#### [Data section]
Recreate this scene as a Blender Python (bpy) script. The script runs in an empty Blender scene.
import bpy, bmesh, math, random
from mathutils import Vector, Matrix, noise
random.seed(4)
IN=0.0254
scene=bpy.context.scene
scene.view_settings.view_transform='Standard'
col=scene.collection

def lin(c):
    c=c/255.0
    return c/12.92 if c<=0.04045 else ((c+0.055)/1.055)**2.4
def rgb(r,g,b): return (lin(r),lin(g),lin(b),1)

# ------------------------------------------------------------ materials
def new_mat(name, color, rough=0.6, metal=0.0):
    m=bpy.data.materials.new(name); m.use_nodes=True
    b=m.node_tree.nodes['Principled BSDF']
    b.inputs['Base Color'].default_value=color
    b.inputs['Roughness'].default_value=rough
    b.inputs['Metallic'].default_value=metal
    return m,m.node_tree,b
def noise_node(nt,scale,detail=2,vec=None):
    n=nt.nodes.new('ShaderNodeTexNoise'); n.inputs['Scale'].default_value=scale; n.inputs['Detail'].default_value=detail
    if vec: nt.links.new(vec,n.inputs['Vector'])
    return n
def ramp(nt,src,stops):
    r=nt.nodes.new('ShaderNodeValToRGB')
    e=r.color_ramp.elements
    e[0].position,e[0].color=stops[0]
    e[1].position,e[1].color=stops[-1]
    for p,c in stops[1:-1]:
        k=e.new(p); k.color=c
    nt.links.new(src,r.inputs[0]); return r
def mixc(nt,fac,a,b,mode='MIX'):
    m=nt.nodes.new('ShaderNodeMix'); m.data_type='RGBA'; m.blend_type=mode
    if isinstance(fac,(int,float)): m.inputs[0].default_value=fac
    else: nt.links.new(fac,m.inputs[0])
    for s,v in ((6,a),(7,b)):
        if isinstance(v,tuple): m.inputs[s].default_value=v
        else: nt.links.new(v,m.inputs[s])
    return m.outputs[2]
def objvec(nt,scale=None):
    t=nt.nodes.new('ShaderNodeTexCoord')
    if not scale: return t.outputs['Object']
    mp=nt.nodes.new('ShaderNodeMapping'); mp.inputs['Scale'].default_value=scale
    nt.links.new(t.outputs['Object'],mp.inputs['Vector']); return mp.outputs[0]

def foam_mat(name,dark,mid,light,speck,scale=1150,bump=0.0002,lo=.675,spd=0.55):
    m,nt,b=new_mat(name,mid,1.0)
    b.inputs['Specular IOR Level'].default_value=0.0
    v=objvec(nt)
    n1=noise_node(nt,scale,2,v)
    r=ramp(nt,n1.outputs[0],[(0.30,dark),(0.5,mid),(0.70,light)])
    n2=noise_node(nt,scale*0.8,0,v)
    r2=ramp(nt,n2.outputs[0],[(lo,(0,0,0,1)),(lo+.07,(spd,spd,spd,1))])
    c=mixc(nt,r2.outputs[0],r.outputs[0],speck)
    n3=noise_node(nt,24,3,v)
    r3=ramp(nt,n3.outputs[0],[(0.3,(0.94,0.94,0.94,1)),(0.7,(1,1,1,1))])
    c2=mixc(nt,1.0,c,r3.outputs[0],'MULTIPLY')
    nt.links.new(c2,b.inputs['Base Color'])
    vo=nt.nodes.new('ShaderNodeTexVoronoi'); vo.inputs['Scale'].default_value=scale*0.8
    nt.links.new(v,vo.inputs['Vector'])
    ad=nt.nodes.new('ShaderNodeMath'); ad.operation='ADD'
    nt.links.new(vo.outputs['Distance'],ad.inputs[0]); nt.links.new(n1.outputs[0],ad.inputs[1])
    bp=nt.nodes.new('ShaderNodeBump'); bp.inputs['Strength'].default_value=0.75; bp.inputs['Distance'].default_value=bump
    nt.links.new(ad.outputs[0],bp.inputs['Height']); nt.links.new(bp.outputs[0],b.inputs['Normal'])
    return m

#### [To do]
From the opening line of the data above through the line that contains "def rgb(r,g,b): return", please print each line as it stands and only those lines.

#### [Exercise answer]
Recreate this scene as a Blender Python (bpy) script. The script runs in an empty Blender scene.
import bpy, bmesh, math, random
from mathutils import Vector, Matrix, noise
random.seed(4)
IN=0.0254
scene=bpy.context.scene
scene.view_settings.view_transform='Standard'
col=scene.collection

def lin(c):
    c=c/255.0
    return c/12.92 if c<=0.04045 else ((c+0.055)/1.055)**2.4
def rgb(r,g,b): return (lin(r),lin(g),lin(b),1)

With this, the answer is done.